The letter at issue clearly and unambiguously disclosed the level of attorney involvement in connection with the collection of this debt. See Compl. at Ex. A. Nothing about the letter was false or misleading, even under the most lenient “least sophisticated consumer” test, see Greco, 412 F.3d at 365, and, as a result, the defendant’s motion is GRANTED and the Complaint is DISMISSED.

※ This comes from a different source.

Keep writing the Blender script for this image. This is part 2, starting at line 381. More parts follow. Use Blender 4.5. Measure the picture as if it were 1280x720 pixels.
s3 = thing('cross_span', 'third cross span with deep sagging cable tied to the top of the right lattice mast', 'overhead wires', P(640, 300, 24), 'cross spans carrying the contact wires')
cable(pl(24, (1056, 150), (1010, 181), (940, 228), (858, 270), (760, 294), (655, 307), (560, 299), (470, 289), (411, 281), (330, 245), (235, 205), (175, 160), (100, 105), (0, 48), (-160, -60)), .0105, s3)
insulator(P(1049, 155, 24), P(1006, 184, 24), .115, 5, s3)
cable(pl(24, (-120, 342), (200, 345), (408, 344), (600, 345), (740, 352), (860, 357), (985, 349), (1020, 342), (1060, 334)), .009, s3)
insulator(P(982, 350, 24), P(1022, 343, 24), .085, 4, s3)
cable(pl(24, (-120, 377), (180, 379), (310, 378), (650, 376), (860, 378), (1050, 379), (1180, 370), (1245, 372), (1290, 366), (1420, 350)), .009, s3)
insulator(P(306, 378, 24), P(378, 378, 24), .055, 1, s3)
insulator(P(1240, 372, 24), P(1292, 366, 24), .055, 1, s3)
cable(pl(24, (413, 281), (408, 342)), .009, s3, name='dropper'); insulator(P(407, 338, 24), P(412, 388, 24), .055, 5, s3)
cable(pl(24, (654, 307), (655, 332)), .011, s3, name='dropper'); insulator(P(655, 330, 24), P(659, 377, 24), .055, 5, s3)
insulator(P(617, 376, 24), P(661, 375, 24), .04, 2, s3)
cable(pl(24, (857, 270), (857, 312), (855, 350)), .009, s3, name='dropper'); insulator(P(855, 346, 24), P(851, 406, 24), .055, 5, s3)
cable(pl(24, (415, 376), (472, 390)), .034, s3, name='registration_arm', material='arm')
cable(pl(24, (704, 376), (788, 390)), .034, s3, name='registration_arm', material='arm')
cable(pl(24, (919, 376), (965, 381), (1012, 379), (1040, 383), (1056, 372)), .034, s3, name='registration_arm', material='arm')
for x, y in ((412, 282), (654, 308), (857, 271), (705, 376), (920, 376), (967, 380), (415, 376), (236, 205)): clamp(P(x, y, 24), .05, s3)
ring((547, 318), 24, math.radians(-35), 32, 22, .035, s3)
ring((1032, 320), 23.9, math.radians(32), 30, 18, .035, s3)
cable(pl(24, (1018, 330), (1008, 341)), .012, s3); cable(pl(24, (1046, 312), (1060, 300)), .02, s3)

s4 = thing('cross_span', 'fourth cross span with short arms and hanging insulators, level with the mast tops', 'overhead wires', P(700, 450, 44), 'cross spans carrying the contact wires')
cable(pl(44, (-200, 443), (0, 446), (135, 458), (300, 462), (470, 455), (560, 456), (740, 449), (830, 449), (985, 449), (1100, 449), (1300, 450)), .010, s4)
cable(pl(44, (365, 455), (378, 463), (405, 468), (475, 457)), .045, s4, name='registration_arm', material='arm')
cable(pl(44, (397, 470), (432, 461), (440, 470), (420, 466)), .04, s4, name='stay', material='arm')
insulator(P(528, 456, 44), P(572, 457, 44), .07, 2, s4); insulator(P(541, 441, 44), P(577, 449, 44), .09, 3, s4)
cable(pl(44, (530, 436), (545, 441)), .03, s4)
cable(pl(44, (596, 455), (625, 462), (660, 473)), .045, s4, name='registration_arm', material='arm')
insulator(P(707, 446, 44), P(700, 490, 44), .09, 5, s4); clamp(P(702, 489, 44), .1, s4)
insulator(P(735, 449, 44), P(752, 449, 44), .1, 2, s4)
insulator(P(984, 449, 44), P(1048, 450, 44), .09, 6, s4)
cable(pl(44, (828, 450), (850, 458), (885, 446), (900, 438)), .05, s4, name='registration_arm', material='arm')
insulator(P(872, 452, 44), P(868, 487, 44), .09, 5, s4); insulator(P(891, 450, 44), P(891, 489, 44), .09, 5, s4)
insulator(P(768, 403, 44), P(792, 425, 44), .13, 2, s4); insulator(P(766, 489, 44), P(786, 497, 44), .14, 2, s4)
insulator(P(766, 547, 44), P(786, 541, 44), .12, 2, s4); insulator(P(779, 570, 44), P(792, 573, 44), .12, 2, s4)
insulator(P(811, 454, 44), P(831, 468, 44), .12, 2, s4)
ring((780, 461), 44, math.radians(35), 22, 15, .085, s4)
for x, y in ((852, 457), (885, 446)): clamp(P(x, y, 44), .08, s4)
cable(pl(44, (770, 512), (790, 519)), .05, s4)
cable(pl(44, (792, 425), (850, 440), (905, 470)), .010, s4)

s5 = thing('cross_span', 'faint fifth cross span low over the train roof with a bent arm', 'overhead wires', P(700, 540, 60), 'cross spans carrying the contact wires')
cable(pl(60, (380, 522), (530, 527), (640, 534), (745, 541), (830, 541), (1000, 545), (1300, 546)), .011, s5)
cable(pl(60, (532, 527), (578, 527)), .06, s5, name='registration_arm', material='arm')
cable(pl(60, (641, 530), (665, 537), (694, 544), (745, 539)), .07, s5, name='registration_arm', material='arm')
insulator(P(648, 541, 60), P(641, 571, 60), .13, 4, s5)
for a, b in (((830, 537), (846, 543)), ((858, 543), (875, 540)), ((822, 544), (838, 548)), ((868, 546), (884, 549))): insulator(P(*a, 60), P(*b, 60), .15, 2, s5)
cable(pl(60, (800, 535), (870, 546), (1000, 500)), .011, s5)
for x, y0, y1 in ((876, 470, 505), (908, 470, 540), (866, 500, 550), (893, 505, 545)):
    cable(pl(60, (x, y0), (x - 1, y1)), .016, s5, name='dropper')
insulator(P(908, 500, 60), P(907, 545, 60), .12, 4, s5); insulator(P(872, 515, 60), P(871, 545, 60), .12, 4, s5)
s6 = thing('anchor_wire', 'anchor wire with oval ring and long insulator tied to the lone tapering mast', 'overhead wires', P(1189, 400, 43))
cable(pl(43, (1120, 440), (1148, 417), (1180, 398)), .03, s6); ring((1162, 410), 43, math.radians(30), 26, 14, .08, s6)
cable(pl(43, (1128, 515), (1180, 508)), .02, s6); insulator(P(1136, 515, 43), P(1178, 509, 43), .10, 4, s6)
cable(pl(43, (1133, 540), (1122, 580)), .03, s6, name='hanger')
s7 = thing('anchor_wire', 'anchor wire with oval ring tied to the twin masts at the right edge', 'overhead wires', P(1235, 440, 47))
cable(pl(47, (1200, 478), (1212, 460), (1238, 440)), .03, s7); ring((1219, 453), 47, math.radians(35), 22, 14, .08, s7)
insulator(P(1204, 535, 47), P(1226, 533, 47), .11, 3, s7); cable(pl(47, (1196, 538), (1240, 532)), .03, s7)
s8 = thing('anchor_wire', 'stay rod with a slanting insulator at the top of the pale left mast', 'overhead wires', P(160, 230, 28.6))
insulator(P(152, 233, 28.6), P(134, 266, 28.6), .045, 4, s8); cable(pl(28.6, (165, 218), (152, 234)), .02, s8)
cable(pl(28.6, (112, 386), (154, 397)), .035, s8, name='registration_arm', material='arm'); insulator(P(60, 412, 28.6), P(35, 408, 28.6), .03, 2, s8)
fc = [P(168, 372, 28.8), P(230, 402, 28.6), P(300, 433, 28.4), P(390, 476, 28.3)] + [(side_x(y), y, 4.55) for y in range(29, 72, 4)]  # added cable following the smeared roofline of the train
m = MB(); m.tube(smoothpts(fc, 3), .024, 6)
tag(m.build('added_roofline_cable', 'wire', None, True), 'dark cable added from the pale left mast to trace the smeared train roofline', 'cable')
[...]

. Although our Circuit Court has riot specifically addressed the issue, the Third Circuit has noted that the majority of courts to have considered this question have found collection letters analogous to the interpretation of contracts, not dependent on any extrinsic evidence, and thus, presenting a question of law. See Wilson v. Quadramed Corp., 225 F.3d 350, 353 (3d Cir.2000).

. The Seventh and Eighth Circuits have adopted the “unsophisticated consumer” standard, which is more lenient than the "least sophisticated consumer” standard, see. Gruber v. Creditors’ Prot. Serv., 742 F.3d 271, 273-74 (7th Cir.2014); Duffy v. Landberg, 215 F.3d 871, 873 (8th Cir.2000). Plaintiff’s claims fail either standard.